Wednesday, November 18, 2009

On Beauty and Fairy Tales

By John Mark Reynolds
Scriptorium Daily

If beauty does exist, then there might be disciplines, learning traditions, which can teach humanity about this aspect of reality. Just as science studies physical truths, it could be that art, poetry, literature, and music describe (in their own terms) aspects of Beauty. Real beauty opens the possibility of taking fairy tales seriously without thinking them “true” in a scientific sense.

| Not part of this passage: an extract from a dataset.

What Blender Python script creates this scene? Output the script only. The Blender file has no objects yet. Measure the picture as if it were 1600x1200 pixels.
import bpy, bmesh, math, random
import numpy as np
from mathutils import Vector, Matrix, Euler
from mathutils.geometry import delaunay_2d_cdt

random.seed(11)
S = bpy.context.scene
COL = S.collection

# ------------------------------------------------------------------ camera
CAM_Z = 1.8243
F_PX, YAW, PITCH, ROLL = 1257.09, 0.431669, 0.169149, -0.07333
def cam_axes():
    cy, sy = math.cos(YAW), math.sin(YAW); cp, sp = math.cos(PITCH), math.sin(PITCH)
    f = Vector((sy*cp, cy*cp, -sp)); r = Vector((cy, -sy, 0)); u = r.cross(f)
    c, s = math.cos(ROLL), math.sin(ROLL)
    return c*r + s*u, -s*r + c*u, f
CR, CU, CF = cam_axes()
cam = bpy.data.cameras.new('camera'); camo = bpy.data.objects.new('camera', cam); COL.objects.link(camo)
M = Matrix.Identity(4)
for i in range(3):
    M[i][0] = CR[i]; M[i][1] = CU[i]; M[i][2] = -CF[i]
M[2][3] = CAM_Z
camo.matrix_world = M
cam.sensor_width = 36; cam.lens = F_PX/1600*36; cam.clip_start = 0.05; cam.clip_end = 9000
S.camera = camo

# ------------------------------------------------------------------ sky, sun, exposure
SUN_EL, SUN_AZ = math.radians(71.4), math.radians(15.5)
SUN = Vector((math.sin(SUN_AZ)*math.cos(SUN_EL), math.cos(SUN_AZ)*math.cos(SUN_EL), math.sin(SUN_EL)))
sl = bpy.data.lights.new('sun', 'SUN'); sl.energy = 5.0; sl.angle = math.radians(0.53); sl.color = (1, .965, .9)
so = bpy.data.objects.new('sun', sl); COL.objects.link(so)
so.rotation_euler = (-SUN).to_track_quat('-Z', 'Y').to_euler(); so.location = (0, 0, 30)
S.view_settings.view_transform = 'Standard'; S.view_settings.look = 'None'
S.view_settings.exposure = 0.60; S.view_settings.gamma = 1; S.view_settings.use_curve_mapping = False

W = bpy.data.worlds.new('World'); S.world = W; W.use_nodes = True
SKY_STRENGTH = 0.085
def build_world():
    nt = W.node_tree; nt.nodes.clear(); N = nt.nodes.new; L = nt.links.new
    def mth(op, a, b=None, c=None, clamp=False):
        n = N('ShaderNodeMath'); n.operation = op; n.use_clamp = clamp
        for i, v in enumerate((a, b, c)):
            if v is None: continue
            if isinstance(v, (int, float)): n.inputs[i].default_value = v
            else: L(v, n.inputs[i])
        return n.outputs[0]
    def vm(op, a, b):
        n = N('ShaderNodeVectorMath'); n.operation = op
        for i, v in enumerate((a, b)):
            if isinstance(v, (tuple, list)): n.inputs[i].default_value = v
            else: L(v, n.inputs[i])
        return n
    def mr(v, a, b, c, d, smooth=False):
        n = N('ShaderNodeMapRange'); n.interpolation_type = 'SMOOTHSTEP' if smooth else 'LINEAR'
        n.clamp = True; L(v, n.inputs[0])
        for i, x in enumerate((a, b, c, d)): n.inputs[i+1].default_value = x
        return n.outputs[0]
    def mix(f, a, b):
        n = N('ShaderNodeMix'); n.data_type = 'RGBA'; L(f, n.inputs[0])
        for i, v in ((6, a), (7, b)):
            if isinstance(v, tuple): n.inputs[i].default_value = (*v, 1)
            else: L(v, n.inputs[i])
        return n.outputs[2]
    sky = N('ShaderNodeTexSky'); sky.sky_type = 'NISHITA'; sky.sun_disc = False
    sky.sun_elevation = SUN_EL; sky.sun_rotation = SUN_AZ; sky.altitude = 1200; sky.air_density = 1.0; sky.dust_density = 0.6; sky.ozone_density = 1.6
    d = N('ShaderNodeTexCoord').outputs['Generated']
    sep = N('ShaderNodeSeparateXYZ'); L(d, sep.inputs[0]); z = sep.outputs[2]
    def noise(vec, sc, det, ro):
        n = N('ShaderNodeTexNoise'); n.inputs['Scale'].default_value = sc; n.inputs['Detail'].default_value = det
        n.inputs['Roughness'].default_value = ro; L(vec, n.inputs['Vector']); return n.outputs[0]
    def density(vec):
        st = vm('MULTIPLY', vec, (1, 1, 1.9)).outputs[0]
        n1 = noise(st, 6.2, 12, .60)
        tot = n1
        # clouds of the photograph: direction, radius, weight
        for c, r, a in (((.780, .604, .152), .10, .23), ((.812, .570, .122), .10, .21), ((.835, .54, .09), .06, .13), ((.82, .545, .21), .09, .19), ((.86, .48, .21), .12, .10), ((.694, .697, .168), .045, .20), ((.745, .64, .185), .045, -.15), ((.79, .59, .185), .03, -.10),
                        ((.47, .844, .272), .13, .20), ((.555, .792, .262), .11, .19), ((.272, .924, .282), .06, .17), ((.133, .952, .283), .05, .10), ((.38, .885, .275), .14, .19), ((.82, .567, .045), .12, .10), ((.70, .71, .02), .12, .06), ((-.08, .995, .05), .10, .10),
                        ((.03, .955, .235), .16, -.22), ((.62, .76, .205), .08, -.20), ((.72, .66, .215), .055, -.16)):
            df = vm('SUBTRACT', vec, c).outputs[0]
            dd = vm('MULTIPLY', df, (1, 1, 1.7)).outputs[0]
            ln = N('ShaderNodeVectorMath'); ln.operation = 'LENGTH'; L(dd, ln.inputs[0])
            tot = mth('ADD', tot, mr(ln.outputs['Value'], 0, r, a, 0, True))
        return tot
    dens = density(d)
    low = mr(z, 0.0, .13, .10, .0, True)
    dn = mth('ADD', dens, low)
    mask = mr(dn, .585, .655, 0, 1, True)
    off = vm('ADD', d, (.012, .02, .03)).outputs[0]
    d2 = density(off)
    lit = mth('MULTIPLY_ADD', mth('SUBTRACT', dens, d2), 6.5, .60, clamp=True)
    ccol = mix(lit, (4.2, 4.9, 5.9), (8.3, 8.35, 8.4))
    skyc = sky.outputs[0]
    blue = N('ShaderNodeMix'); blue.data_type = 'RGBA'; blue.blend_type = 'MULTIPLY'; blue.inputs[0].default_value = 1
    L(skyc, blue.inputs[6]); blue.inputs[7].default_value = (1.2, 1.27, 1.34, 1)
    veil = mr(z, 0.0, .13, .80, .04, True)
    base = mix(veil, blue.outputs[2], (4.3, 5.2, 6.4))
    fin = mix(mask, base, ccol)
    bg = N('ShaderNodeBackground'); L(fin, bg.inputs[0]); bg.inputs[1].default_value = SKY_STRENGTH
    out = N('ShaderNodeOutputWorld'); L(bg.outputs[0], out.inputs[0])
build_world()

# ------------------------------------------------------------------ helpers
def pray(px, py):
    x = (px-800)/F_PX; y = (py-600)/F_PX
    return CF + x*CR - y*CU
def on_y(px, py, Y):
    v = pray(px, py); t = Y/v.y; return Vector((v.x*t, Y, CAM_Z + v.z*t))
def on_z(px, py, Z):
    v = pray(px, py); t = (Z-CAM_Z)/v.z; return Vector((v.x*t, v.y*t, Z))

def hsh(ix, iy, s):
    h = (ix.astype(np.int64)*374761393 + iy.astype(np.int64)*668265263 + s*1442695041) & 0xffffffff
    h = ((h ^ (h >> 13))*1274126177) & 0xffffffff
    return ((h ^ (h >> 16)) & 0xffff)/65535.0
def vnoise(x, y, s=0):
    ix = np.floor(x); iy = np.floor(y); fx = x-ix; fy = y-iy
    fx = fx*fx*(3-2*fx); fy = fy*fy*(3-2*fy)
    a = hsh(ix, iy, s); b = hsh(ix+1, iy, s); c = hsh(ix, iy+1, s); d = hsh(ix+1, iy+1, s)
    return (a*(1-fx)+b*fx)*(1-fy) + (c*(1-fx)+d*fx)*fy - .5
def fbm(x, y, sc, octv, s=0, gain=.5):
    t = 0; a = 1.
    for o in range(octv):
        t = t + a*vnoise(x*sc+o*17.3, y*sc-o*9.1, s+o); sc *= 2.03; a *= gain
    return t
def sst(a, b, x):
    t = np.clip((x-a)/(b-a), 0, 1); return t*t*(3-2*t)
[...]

What is the reality behind the Cinderella? It turns out that fairy tales are trustworthy guides to reality and what is in popular entertainment has ruined modern vision. The unchanging world in which humans were created resonates with the fairy tales which get at Beauty through the tool of fiction. Fairy tales correspond closely enough to God’s real world that humans created in the image of God can be lead through them to truth. Such myths act as sign-posts to one aspect of his great and complex creation. The stories scientists tell are accurate in different ways and point to different aspects of reality, but both science and fairy tales are incomplete pictures of one great whole.

There is at least as much good description of reality in Lord of the Rings, Hamlet, and Harry Potter as there is in most social studies textbooks. The history text speaks of the Prince of Denmark who lived in space and time. It uses one set of tools to find one aspect of reality: historic truth. The play Hamlet does not speak of this prince, but of an image of that prince created by Shakespeare. This image does not teach the history of Denmark, but about problems a man faces, and does this analysis beautifully. Since men posses both immaterial souls and physical bodies and the cosmos contains spirits and material objects, the whole truth about men and nature must contain a space-time description of what bodies have done and what souls have done. Feelings and beauty are real.

This is the reason the traditional college or university demanded a thorough grounding in both the arts and sciences. Human knowledge is incomplete and fallen. In Utopia, perfect knowledge of a single particle of water could be used to infer the ocean, physics, the pleasure of hearing waves crashing on a beach, and the fears of Odysseus lost on the great wine-dark sea, but Utopia is no place where humans live.

There are not two truths: physical and spiritual. It is simply that there are many ways to come to the one knowable truth for limited human beings. Science works well in coming to one aspect of that reality and poetry is good at another. Simple-minded folk try to reduce everything to what can be shown by one or the other means.